● **Stated task**:
All entries should be output exactly as they stand.

● **Data entries**:

━━━━

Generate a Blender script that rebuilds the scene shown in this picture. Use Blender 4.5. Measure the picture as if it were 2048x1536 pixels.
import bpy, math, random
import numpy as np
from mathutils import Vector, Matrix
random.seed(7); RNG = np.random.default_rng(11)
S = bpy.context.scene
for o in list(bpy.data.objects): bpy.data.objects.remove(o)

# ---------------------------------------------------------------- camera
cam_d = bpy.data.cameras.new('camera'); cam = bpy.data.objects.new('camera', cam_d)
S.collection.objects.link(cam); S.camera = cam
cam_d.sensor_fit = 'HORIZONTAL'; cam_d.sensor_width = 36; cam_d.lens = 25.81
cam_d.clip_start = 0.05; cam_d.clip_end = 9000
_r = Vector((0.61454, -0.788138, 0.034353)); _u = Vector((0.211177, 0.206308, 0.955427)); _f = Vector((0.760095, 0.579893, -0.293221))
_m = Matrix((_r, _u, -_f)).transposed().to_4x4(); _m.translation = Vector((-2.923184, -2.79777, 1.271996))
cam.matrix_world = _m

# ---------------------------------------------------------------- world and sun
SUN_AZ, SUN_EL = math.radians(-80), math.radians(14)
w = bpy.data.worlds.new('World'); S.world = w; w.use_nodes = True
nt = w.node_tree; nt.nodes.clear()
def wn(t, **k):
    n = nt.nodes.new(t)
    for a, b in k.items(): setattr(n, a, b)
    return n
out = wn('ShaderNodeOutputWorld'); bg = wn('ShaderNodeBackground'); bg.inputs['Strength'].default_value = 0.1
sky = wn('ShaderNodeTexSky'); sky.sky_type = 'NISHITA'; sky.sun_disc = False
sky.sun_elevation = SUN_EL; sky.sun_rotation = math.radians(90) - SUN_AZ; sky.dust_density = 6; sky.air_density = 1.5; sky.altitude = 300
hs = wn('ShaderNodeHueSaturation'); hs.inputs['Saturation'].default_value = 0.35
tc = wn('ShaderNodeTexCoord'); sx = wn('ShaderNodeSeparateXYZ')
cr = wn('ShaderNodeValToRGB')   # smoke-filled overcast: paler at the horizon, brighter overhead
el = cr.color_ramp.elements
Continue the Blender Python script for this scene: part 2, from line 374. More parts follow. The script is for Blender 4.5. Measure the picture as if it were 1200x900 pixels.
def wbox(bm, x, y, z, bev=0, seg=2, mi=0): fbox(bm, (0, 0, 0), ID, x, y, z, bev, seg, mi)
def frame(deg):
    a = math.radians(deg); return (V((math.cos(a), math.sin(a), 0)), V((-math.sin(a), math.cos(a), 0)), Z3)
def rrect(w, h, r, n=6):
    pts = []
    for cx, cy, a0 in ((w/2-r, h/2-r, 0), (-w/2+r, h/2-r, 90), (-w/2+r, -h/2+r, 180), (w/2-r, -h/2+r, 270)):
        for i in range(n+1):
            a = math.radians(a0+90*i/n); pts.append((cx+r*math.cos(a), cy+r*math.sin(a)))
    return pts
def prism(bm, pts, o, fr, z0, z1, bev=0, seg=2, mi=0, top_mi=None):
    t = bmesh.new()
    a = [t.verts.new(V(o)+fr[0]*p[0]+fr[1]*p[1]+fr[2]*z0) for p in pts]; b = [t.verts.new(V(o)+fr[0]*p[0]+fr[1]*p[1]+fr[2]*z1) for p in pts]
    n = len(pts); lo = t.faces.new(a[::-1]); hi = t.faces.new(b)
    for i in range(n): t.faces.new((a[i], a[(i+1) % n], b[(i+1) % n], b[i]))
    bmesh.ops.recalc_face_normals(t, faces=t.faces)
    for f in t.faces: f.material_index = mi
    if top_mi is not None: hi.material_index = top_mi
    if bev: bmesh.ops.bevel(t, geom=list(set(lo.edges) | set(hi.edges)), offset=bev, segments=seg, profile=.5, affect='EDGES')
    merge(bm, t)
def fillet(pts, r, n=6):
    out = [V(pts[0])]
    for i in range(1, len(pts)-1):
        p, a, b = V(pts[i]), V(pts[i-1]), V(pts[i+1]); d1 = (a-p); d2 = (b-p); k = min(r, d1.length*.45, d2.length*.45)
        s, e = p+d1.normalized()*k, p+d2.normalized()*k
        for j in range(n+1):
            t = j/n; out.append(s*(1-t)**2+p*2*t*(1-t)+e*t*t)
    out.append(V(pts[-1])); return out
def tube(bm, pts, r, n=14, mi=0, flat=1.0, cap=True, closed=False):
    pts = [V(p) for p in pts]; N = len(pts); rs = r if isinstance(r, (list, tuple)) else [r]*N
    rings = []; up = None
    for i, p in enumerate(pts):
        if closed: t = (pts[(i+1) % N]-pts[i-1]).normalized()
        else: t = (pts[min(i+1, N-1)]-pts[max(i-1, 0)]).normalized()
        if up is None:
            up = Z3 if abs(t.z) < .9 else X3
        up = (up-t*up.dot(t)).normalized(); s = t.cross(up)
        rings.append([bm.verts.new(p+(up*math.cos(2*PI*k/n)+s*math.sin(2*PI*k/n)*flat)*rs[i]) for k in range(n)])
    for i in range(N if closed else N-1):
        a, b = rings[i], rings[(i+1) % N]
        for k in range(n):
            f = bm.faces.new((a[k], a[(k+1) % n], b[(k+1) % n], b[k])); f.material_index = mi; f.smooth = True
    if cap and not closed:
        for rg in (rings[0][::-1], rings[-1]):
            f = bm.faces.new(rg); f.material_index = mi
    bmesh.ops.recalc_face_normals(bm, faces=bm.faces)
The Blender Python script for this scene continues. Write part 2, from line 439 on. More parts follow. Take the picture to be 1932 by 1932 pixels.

━━━━

● **Solution to the exercise**:
Generate a Blender script that rebuilds the scene shown in this picture. Use Blender 4.5. Measure the picture as if it were 2048x1536 pixels.
import bpy, math, random
import numpy as np
from mathutils import Vector, Matrix
random.seed(7); RNG = np.random.default_rng(11)
S = bpy.context.scene
for o in list(bpy.data.objects): bpy.data.objects.remove(o)

# ---------------------------------------------------------------- camera
cam_d = bpy.data.cameras.new('camera'); cam = bpy.data.objects.new('camera', cam_d)
S.collection.objects.link(cam); S.camera = cam
cam_d.sensor_fit = 'HORIZONTAL'; cam_d.sensor_width = 36; cam_d.lens = 25.81
cam_d.clip_start = 0.05; cam_d.clip_end = 9000
_r = Vector((0.61454, -0.788138, 0.034353)); _u = Vector((0.211177, 0.206308, 0.955427)); _f = Vector((0.760095, 0.579893, -0.293221))
_m = Matrix((_r, _u, -_f)).transposed().to_4x4(); _m.translation = Vector((-2.923184, -2.79777, 1.271996))
cam.matrix_world = _m

# ---------------------------------------------------------------- world and sun
SUN_AZ, SUN_EL = math.radians(-80), math.radians(14)
w = bpy.data.worlds.new('World'); S.world = w; w.use_nodes = True
nt = w.node_tree; nt.nodes.clear()
def wn(t, **k):
    n = nt.nodes.new(t)
    for a, b in k.items(): setattr(n, a, b)
    return n
out = wn('ShaderNodeOutputWorld'); bg = wn('ShaderNodeBackground'); bg.inputs['Strength'].default_value = 0.1
sky = wn('ShaderNodeTexSky'); sky.sky_type = 'NISHITA'; sky.sun_disc = False
sky.sun_elevation = SUN_EL; sky.sun_rotation = math.radians(90) - SUN_AZ; sky.dust_density = 6; sky.air_density = 1.5; sky.altitude = 300
hs = wn('ShaderNodeHueSaturation'); hs.inputs['Saturation'].default_value = 0.35
tc = wn('ShaderNodeTexCoord'); sx = wn('ShaderNodeSeparateXYZ')
cr = wn('ShaderNodeValToRGB')   # smoke-filled overcast: paler at the horizon, brighter overhead
el = cr.color_ramp.elements
Continue the Blender Python script for this scene: part 2, from line 374. More parts follow. The script is for Blender 4.5. Measure the picture as if it were 1200x900 pixels.
def wbox(bm, x, y, z, bev=0, seg=2, mi=0): fbox(bm, (0, 0, 0), ID, x, y, z, bev, seg, mi)
def frame(deg):
    a = math.radians(deg); return (V((math.cos(a), math.sin(a), 0)), V((-math.sin(a), math.cos(a), 0)), Z3)
def rrect(w, h, r, n=6):
    pts = []
    for cx, cy, a0 in ((w/2-r, h/2-r, 0), (-w/2+r, h/2-r, 90), (-w/2+r, -h/2+r, 180), (w/2-r, -h/2+r, 270)):
        for i in range(n+1):
            a = math.radians(a0+90*i/n); pts.append((cx+r*math.cos(a), cy+r*math.sin(a)))
    return pts
def prism(bm, pts, o, fr, z0, z1, bev=0, seg=2, mi=0, top_mi=None):
    t = bmesh.new()
    a = [t.verts.new(V(o)+fr[0]*p[0]+fr[1]*p[1]+fr[2]*z0) for p in pts]; b = [t.verts.new(V(o)+fr[0]*p[0]+fr[1]*p[1]+fr[2]*z1) for p in pts]
    n = len(pts); lo = t.faces.new(a[::-1]); hi = t.faces.new(b)
    for i in range(n): t.faces.new((a[i], a[(i+1) % n], b[(i+1) % n], b[i]))
    bmesh.ops.recalc_face_normals(t, faces=t.faces)
    for f in t.faces: f.material_index = mi
    if top_mi is not None: hi.material_index = top_mi
    if bev: bmesh.ops.bevel(t, geom=list(set(lo.edges) | set(hi.edges)), offset=bev, segments=seg, profile=.5, affect='EDGES')
    merge(bm, t)
def fillet(pts, r, n=6):
    out = [V(pts[0])]
    for i in range(1, len(pts)-1):
        p, a, b = V(pts[i]), V(pts[i-1]), V(pts[i+1]); d1 = (a-p); d2 = (b-p); k = min(r, d1.length*.45, d2.length*.45)
        s, e = p+d1.normalized()*k, p+d2.normalized()*k
        for j in range(n+1):
            t = j/n; out.append(s*(1-t)**2+p*2*t*(1-t)+e*t*t)
    out.append(V(pts[-1])); return out
def tube(bm, pts, r, n=14, mi=0, flat=1.0, cap=True, closed=False):
    pts = [V(p) for p in pts]; N = len(pts); rs = r if isinstance(r, (list, tuple)) else [r]*N
    rings = []; up = None
    for i, p in enumerate(pts):
        if closed: t = (pts[(i+1) % N]-pts[i-1]).normalized()
        else: t = (pts[min(i+1, N-1)]-pts[max(i-1, 0)]).normalized()
        if up is None:
            up = Z3 if abs(t.z) < .9 else X3
        up = (up-t*up.dot(t)).normalized(); s = t.cross(up)
        rings.append([bm.verts.new(p+(up*math.cos(2*PI*k/n)+s*math.sin(2*PI*k/n)*flat)*rs[i]) for k in range(n)])
    for i in range(N if closed else N-1):
        a, b = rings[i], rings[(i+1) % N]
        for k in range(n):
            f = bm.faces.new((a[k], a[(k+1) % n], b[(k+1) % n], b[k])); f.material_index = mi; f.smooth = True
    if cap and not closed:
        for rg in (rings[0][::-1], rings[-1]):
            f = bm.faces.new(rg); f.material_index = mi
    bmesh.ops.recalc_face_normals(bm, faces=bm.faces)
The Blender Python script for this scene continues. Write part 2, from line 439 on. More parts follow. Take the picture to be 1932 by 1932 pixels.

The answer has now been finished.